Seewalker uses the style to paint mostly Native figures, using her own Sioux heritage as inspiration to share Indigenous stories. The mural she is painting is at the office of Haseya, an advocacy program that serves Indigenous survivors of domestic and sexual violence in the Colorado Springs region.

The program offers community events, a free clothing pantry and resources to help survivors. Their leaders and members also participate in advocacy work and Native-specific legislation across the state.

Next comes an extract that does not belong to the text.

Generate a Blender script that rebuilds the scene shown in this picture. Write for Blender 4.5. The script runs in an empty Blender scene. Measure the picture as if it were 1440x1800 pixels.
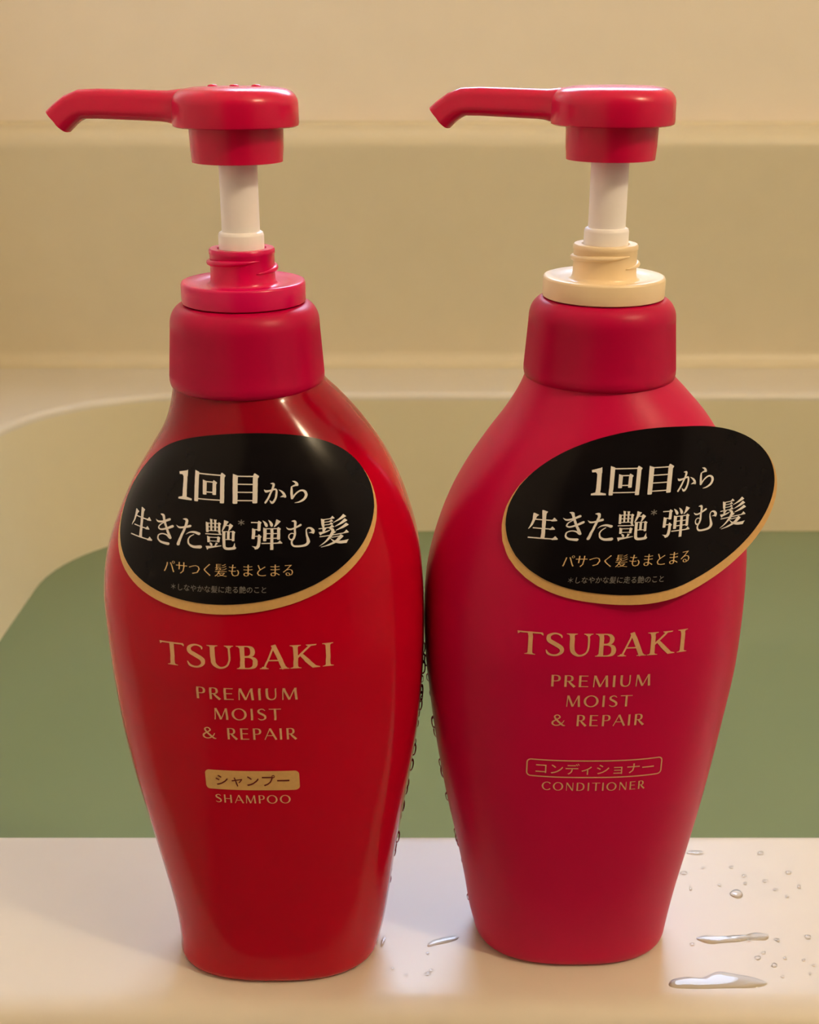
import bpy, bmesh, math, random
import numpy as np
from mathutils import Vector
from mathutils.geometry import tessellate_polygon

scene = bpy.context.scene
MM = 0.001
rad = math.radians

# ------------------------------------------------------------------ camera, world, light, exposure
cam_data = bpy.data.cameras.new('camera')
cam = bpy.data.objects.new('camera', cam_data)
scene.collection.objects.link(cam)
cam.location = (0, -0.325, 0.260)
cam.rotation_euler = (rad(90 - 20.5), 0, 0)
cam_data.sensor_fit = 'VERTICAL'
cam_data.sensor_height = 24.0
cam_data.lens = 2200.0 / 1800.0 * 24.0
cam_data.clip_start = 0.01
cam_data.dof.use_dof = True
cam_data.dof.focus_distance = 0.335
cam_data.dof.aperture_fstop = 20.0
scene.camera = cam

world = bpy.data.worlds.new('world')
scene.world = world
world.use_nodes = True
world.node_tree.nodes['Background'].inputs[0].default_value = (0.6, 0.7, 0.8, 1)
world.node_tree.nodes['Background'].inputs[1].default_value = 0.3

LAMP_POS = (0.86, -0.62, 1.20)      # globe lamp on the right wall
LAMP_COL = (1.0, 0.79, 0.50)
LAMP_POW = 226.0
WINDOW_COL = (0.54, 0.70, 1.0)
WINDOW_POW = 22.5

scene.view_settings.view_transform = 'Standard'
scene.view_settings.look = 'None'
scene.view_settings.gamma = 1.0
scene.view_settings.use_curve_mapping = False
scene.view_settings.exposure = 0.0
try:
    scene.cycles.use_denoising = True
    scene.cycles.max_bounces = 8
    scene.cycles.diffuse_bounces = 5
    scene.cycles.caustics_reflective = False
    scene.cycles.caustics_refractive = False
except Exception:
    pass

# ------------------------------------------------------------------ materials
def new_mat(name):
    m = bpy.data.materials.new(name)
    m.use_nodes = True
    nt = m.node_tree
    return m, nt, nt.nodes['Principled BSDF']

def setp(b, **kw):
    for k, v in kw.items():
        k = k.replace('_', ' ')
        if k in b.inputs:
            b.inputs[k].default_value = v

def coords(nt, scale=1.0):
    tc = nt.nodes.new('ShaderNodeTexCoord')
    mp = nt.nodes.new('ShaderNodeMapping')
    mp.inputs['Scale'].default_value = (scale,) * 3 if not isinstance(scale, tuple) else scale
    nt.links.new(tc.outputs['Object'], mp.inputs['Vector'])
    return mp.outputs['Vector']

def noise(nt, vec, scale, detail=3.0):
    n = nt.nodes.new('ShaderNodeTexNoise')
    n.inputs['Scale'].default_value = scale
    n.inputs['Detail'].default_value = detail
    nt.links.new(vec, n.inputs['Vector'])
    return n.outputs['Fac']

def vary_colour(nt, b, col, fac, amount):
    mix = nt.nodes.new('ShaderNodeMix')
    mix.data_type = 'RGBA'
    lo = tuple(c * (1 - amount) for c in col) + (1,)
    hi = tuple(min(1, c * (1 + amount)) for c in col) + (1,)
    mix.inputs[6].default_value = lo
    mix.inputs[7].default_value = hi
    nt.links.new(fac, mix.inputs[0])
    nt.links.new(mix.outputs[2], b.inputs['Base Color'])

def add_bump(nt, b, fac, strength, dist):
    bp = nt.nodes.new('ShaderNodeBump')
    bp.inputs['Strength'].default_value = strength
    bp.inputs['Distance'].default_value = dist
    nt.links.new(fac, bp.inputs['Height'])
    nt.links.new(bp.outputs['Normal'], b.inputs['Normal'])

def plastic(name, col, rough, grain=600.0, bump=0.0, var=0.04, coat=0.0, sss=0.0, spec=0.5):
    m, nt, b = new_mat(name)
    v = coords(nt)
    f = noise(nt, v, grain)
    vary_colour(nt, b, col, f, var)
    setp(b, Roughness=rough, Coat_Weight=coat, Coat_Roughness=0.1, Specular_IOR_Level=spec)
    if sss:
        setp(b, Subsurface_Weight=sss, Subsurface_Radius=(0.004, 0.0015, 0.001), Subsurface_Scale=1.0)
    if bump:
        add_bump(nt, b, f, bump, 0.0002)
    return m

MAT = {}
MAT['rim'] = plastic('tub_enamel', (0.65, 0.61, 0.52), 0.36, grain=60, var=0.02, bump=0.02)
MAT['basin'] = plastic('tub_basin', (0.68, 0.62, 0.44), 0.33, grain=60, var=0.02, bump=0.02)
MAT['panel'] = plastic('wall_panel_plastic', (0.66, 0.60, 0.44), 0.42, grain=40, var=0.03, bump=0.03)
MAT['wall'] = plastic('wall_plastic', (0.83, 0.76, 0.65), 0.45, grain=30, var=0.03, bump=0.03)
MAT['door'] = plastic('dark_door', (0.10, 0.075, 0.055), 0.5, grain=30, var=0.1)
MAT['floor'] = plastic('floor_plastic', (0.2, 0.2, 0.2), 0.5, grain=30, var=0.1)
MAT['red_glossy'] = plastic('shampoo_red', (0.49, 0.0006, 0.018), 0.12, grain=90, var=0.03, spec=0.17)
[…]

Monycka Snowbird is the program director. 

“We’re not just healing from gender-based violence, we’re healing from generational trauma, and that was one of the reasons we wanted to bring Danielle in to do our mural here,” says Snowbird. “She’s a very well-known, very talented artist that isn’t just painting about these things, she’s actually doing this community work.” 

The mural next to Haseya's front desk

The Haseya Advocacy Program moved into their new office in May of 2022, and they began envisioning a space that would immediately feel welcoming to Native people. Seewalker’s mural, which is visible from the hallway, was a big part of that plan. 

“When [Native] people walk in the door, they immediately know this is a space for them, this is an extension of a home, and we’re here to uplift and empower our community” says Snowbird.

Seewalker’s mural features three scenes, each representing a different part of Haseya’s advocacy work. On the left, an elder woman in a bright orange shirt hugs a child that could represent her younger self. Her shirt symbolizes “Orange Shirt Day,” which falls on Sept. 30 and promotes awareness around Indian boarding schools and their negative impact on Native American communities.

[Related: Colorado Voices: An Indian Boarding School]

“There isn’t a Native American that exists today that hasn’t been touched by boarding schools,” says Seewalker.

In the middle of the mural, a warrior man beats a drum, supporting a woman from the Missing and Murdered Indigenous Relative (MMIR) movement. The red handprint across her face is a symbolic representation of the violence that affects Indigenous women across the continent. The man in the scene is particularly important to Haseya because he represents their new IMPOWERED men’s program. 

“We’ve realized if we’re only working toward healing our women, we’re not healing our community as a whole,” says Snowbird. 

On the right side of the mural, a woman cradles her baby. 

“It represents the healthiness of parenthood and the generational knowledge that we’re trying to pass to our younger children,” explains Seewalker. 

Snowbird and Seewalker view the mural

Steven Moon, the coordinator for Haseya’s new IMPOWERED men’s program, is a fan of Seewalker’s contemporary take on the historical ledger art style. 

“It’s today,” says Moon. “It’s not a depiction of Indigenous people wearing buckskin and standing around a fire. This is who we are and how we live.” 

As Seewalker is finishing up the mural, she and Snowbird take a step back to admire the work. You can see the pride in Snowbird’s eyes. 

“I don’t know how she was able to take these very large statements and issues that we gave her and condense it down into this mural, but she did it,” beams Snowbird. “And it’s perfect."